WINGS OF LOVE

LifeLink Devotions

Tuesday, August 30, 2022

Have you ever wondered how birds teach their young to fly? Well, using various forms of the same basic method, they generally push them off their perch. Eugene Peterson tells how he saw a family of birds doing just that.

“Three young swallows were perched on a dead branch that stretched out over a lake. One adult swallow got alongside the chicks and started shoving them out toward the end of the branch—pushing, pushing, pushing. The end one fell off. Somewhere between the branch and the water four feet below, the wings started working, and the fledgling was off on his own. Then the second one.

“The third was not to be bullied. At the last possible moment his grip on the branch loosened just enough so that he swung downward, then tightened again with bulldog tenacity. The parent was without sentiment. He pecked at the desperately clinging talons until it was more painful for the poor chick to hang on than risk the insecurities of flying. The grip was released, and the inexperienced wings began pumping. The mature swallow knew what the chick did not—that it would fly—that there was no danger in making it do what it was perfectly designed to do.”

Birds have feet and can walk. Birds have talons and can grasp a branch securely. But flying is their characteristic action, and not until they fly are they living at their best, gracefully and beautifully.

We have been designed to do lots of things well, but loving is what we do best.

1 Peter 1:22b  “…love one another deeply, from the heart.”

Love is the air into which we were born. It is the action that was designed into us before our birth. However, some of us try desperately to love only ourselves. We look so pathetic doing it, hanging on to the dead branch of self-worth, turning life upside down. We’re afraid to risk ourselves on the untried wings of loving others. We don’t think we can truly give ourselves away because we have never tried. But the sooner we start the better. Some day we are going to have to give up our lives, and the longer we wait, the less time we have for the soaring and swooping life of grace.

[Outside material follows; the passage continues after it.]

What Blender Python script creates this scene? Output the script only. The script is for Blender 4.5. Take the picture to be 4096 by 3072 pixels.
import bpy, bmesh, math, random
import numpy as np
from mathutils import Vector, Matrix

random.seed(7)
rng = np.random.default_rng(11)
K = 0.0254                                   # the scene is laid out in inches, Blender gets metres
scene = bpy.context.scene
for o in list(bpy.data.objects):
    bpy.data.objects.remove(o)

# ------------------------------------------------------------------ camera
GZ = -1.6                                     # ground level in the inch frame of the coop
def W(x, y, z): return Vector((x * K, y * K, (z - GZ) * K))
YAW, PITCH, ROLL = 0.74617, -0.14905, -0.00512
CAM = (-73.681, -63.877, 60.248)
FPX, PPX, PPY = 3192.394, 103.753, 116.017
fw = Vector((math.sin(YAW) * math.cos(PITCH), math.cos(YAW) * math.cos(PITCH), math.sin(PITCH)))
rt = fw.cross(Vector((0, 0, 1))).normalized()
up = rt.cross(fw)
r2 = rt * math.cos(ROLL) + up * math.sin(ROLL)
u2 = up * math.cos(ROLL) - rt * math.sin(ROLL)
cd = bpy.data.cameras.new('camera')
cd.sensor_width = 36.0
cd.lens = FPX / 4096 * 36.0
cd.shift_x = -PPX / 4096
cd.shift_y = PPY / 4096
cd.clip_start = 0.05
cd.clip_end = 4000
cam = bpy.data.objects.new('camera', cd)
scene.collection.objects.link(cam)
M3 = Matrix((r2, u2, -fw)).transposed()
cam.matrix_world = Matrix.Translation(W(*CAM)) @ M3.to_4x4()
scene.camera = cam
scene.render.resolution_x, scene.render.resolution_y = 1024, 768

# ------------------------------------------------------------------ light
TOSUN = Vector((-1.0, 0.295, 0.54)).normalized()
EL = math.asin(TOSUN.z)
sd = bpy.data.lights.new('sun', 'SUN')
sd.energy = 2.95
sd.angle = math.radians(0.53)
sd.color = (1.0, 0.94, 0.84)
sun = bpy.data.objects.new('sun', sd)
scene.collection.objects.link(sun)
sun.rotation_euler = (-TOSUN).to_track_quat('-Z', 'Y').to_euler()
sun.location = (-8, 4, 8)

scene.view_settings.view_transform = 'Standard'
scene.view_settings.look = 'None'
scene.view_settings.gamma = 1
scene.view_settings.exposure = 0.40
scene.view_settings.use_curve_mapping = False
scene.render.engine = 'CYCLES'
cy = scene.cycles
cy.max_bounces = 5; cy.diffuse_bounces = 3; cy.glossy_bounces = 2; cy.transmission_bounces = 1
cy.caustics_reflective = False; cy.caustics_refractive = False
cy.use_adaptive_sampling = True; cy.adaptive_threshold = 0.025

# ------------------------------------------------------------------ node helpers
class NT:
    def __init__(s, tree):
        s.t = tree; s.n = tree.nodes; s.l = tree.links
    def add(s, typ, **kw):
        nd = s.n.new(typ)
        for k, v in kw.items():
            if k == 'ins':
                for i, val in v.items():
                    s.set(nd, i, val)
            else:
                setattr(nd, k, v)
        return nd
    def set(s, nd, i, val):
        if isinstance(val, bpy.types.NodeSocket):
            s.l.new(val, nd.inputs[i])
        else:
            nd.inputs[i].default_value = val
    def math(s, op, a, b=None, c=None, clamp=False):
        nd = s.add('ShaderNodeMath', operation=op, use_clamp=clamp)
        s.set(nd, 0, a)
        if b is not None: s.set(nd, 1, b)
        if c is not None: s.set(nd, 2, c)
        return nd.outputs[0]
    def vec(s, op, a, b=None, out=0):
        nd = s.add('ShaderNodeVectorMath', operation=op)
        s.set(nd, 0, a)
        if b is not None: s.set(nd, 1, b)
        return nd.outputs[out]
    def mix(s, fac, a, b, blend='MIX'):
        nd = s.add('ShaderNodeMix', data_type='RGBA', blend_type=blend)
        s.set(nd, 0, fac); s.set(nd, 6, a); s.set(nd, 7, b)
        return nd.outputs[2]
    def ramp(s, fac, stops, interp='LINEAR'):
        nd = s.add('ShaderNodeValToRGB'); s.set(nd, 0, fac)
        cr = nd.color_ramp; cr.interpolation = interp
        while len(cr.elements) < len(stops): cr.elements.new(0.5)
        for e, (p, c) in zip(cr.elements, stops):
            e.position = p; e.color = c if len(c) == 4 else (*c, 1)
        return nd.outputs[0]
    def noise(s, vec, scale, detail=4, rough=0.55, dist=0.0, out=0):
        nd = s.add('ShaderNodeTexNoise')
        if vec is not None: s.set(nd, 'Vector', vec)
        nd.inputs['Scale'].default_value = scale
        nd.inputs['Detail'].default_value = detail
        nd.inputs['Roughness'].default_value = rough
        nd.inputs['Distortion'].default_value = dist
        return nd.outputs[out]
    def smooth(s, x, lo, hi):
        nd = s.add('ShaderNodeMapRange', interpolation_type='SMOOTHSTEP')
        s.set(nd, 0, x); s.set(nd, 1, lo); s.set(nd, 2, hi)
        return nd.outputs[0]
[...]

When we love, we are most free. When we live for self, we become prisoners in our own bodies. When we seek to protect who we are and what we have, we become bitter and cynical. We hang on for dear life to what is no life at all. If we would just let go, the nature of God in us would set us free to fly in love.

That requires us to stretch ourselves a little – or a lot. But that’s exactly what Peter said in today’s Scripture verse. You see, the Greek word for “deeply” in this verse means, in its root form, “to be stretched out.” Peter is telling us to love each other in ways that stretch us, and to stretch out our lives to love as God loved us. Just think of how far Jesus stretched out His arms in love when He died for us. That’s how deeply we are to love others.

This story makes the point for me. Years after her concentration camp experiences in Nazi Germany, Corrie ten Boom met face to face one of the most cruel and heartless German guards that she had ever contacted. He had humiliated and degraded her and her sister. He had jeered and visually raped them as they stood in the delousing shower. Now he stood before her with hand outstretched and said, “Will you forgive me?”

She writes: “I stood there with coldness clutching at my heart, but I know that the will can function regardless of the temperature of the heart. I prayed, Jesus, help me! Woodenly, mechanically I thrust my hand into the one stretched out to me and I experienced an incredible thing. The current started in my shoulder, raced down into my arms and sprang into our clutched hands. Then this warm reconciliation seemed to flood my whole being, bringing tears to my eyes. ‘I forgive you, brother,’ I cried with my whole heart. For a long moment we grasped each other’s hands, the former guard, the former prisoner. I have never known the love of God so intensely as I did in that moment!”

 To forgive is to set a prisoner free

             and discover the prisoner was you.

                            To love that deeply is to be free to fly.

                                           It’s what God designed you to do.